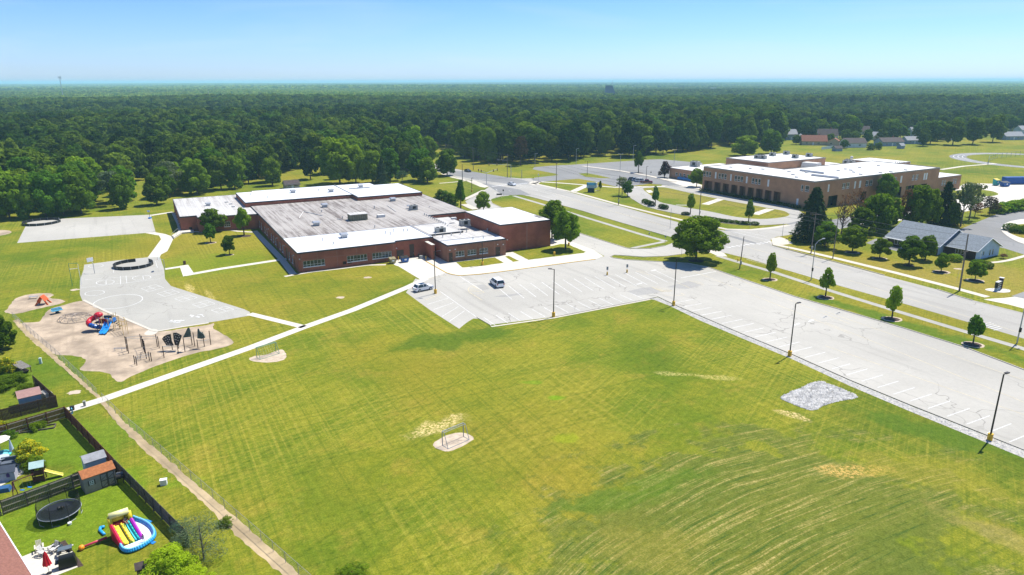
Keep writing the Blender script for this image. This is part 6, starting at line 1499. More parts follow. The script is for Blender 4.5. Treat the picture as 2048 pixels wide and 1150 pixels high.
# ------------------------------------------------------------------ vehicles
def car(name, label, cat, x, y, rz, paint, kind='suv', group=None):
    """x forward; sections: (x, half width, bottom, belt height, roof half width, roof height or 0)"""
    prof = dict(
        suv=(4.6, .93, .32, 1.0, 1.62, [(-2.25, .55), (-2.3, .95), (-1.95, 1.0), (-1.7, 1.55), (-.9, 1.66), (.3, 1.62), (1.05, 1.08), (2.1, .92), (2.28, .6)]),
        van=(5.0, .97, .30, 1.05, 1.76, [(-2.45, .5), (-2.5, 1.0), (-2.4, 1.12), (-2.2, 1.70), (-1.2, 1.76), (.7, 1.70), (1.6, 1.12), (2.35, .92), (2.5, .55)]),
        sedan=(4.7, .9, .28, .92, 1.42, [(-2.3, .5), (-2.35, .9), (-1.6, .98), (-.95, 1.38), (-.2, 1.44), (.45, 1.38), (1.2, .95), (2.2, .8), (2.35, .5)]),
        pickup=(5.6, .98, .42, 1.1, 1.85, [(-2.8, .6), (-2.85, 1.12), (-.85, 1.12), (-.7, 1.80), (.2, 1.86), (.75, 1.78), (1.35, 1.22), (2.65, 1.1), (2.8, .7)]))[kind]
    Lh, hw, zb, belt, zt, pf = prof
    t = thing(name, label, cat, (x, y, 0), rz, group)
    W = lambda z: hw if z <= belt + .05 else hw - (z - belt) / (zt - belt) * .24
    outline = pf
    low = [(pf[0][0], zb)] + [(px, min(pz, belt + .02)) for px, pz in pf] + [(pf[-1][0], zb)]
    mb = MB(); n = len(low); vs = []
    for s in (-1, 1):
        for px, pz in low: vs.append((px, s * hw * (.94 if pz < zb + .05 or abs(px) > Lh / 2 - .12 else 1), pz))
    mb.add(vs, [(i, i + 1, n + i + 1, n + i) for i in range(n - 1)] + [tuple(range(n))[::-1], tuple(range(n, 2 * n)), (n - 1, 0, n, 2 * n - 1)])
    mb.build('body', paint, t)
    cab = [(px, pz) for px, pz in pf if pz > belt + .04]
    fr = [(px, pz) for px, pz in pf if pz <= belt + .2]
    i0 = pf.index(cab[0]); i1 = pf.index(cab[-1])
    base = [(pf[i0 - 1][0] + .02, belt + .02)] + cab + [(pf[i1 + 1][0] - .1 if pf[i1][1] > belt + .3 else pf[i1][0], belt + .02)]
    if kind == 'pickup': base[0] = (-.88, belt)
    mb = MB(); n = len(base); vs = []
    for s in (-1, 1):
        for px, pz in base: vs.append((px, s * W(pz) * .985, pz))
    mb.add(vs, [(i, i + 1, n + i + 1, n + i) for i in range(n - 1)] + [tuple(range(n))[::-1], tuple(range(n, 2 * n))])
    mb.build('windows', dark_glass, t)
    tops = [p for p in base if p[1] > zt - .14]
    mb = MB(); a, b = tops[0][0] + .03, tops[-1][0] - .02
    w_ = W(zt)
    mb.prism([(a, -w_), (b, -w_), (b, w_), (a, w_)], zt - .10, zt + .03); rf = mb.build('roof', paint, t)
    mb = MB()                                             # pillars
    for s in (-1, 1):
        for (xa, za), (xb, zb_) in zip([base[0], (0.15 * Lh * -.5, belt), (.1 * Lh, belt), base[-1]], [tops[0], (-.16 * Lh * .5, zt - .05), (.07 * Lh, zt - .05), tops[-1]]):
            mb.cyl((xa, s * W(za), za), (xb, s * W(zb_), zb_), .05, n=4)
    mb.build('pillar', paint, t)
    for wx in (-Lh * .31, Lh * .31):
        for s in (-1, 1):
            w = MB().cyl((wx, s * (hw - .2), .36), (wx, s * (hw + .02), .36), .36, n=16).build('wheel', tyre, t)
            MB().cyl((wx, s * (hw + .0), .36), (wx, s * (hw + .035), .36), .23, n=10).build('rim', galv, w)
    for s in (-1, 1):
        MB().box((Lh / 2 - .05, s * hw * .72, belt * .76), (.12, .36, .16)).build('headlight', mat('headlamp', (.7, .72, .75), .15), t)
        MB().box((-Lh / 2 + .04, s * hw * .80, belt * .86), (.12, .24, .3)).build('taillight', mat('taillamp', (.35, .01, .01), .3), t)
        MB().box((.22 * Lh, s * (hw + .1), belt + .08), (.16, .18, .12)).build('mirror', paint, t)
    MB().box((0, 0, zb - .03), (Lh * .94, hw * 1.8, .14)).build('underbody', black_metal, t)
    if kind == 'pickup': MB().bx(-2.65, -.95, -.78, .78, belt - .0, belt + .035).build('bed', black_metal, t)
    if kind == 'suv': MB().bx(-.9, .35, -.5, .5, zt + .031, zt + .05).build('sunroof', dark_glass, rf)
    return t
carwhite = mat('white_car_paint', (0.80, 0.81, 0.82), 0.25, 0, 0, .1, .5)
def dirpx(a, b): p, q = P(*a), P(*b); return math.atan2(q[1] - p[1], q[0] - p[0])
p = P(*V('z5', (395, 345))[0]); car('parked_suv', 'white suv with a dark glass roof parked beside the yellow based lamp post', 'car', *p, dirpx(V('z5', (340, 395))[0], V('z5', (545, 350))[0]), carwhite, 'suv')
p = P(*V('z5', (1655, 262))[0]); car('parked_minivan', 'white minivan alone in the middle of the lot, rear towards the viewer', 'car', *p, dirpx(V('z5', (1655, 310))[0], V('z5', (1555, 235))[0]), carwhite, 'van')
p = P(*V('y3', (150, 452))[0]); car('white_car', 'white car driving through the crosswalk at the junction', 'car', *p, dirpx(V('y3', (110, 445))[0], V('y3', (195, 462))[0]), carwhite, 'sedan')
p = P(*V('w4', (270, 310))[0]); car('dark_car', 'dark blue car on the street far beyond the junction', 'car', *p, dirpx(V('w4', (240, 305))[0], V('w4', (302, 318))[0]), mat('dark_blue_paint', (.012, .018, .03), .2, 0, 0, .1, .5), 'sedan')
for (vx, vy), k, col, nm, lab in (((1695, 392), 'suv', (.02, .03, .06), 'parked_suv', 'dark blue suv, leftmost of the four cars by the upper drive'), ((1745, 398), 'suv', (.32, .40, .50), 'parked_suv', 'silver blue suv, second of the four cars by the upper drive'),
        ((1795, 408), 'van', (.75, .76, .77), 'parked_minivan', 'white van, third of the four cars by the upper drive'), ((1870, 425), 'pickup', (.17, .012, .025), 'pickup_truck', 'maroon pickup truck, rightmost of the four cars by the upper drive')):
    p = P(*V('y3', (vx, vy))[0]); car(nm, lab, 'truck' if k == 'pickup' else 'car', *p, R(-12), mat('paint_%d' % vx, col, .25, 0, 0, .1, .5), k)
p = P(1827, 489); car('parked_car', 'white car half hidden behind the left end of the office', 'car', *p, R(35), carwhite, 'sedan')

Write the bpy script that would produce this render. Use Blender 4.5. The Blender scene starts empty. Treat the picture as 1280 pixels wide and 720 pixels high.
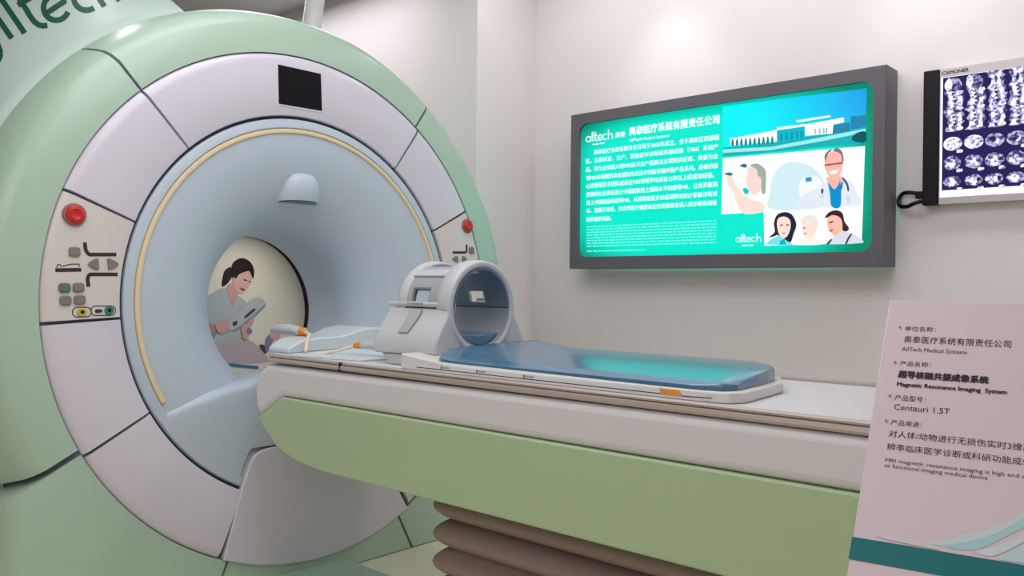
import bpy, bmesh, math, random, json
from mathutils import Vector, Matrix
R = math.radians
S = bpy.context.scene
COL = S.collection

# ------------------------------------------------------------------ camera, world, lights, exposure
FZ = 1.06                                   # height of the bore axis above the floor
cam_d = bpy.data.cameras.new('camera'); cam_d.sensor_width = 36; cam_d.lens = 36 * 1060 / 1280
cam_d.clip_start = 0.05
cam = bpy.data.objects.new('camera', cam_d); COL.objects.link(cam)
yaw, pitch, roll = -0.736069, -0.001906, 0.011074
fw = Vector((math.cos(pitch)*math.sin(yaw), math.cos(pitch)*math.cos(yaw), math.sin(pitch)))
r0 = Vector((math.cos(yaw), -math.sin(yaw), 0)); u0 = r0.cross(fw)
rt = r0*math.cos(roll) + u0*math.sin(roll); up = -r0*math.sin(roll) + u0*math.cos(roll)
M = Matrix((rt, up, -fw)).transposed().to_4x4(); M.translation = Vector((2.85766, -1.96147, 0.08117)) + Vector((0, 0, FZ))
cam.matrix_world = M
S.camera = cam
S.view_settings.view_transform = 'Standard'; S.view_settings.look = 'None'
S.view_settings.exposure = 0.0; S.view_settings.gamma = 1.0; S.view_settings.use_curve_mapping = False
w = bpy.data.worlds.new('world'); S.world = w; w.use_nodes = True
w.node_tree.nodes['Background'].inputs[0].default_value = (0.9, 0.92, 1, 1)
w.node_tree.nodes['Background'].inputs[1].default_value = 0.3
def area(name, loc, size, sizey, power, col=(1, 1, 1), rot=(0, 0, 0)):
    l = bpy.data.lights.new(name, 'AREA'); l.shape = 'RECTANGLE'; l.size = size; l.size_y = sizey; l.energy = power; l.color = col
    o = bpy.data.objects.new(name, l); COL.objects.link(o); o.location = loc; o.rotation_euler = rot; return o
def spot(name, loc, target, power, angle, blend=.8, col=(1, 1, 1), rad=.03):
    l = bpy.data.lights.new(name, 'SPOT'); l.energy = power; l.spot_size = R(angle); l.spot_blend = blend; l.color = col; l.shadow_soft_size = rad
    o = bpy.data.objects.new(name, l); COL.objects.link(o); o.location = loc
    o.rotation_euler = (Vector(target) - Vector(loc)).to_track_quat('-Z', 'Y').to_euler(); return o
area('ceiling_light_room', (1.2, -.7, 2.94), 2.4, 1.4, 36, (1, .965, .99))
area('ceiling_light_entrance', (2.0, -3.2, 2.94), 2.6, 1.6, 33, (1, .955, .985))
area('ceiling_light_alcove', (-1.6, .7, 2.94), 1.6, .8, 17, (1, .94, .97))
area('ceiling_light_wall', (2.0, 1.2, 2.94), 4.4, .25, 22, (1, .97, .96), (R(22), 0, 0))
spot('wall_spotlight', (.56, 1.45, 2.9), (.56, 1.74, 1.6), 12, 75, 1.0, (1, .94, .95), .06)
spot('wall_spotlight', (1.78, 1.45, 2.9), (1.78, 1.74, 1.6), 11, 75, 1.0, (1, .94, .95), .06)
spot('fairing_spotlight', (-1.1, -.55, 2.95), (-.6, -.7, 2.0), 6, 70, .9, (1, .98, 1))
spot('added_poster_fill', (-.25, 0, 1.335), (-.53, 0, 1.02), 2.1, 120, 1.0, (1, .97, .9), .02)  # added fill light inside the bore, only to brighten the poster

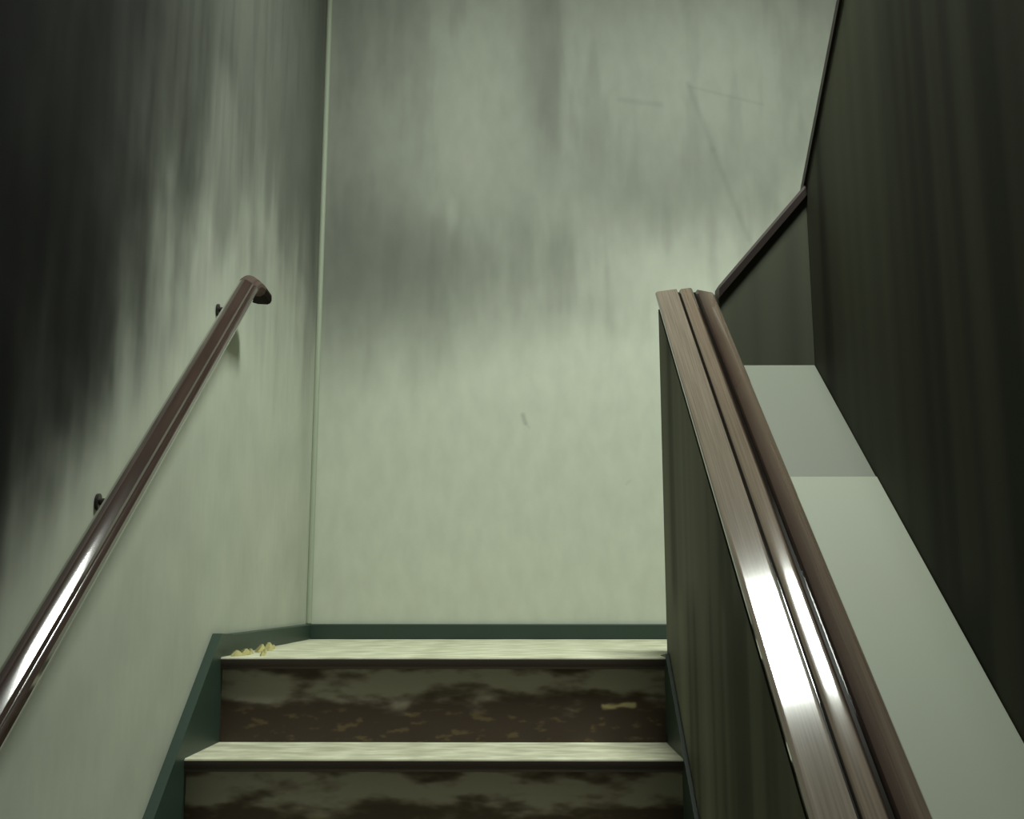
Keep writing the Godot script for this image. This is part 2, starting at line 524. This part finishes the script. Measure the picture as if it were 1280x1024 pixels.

──────

WHAT TO DO
Print out, exactly and with nothing added, the lines starting at the line holding "Write the bpy" and ending at the line holding "COL = S.collection", minus any pictures.

THE RESULT
Write the bpy script that would produce this render. Use Blender 4.5. The Blender scene starts empty. Treat the picture as 1280 pixels wide and 720 pixels high.
import bpy, bmesh, math, random, json
from mathutils import Vector, Matrix
R = math.radians
S = bpy.context.scene
COL = S.collection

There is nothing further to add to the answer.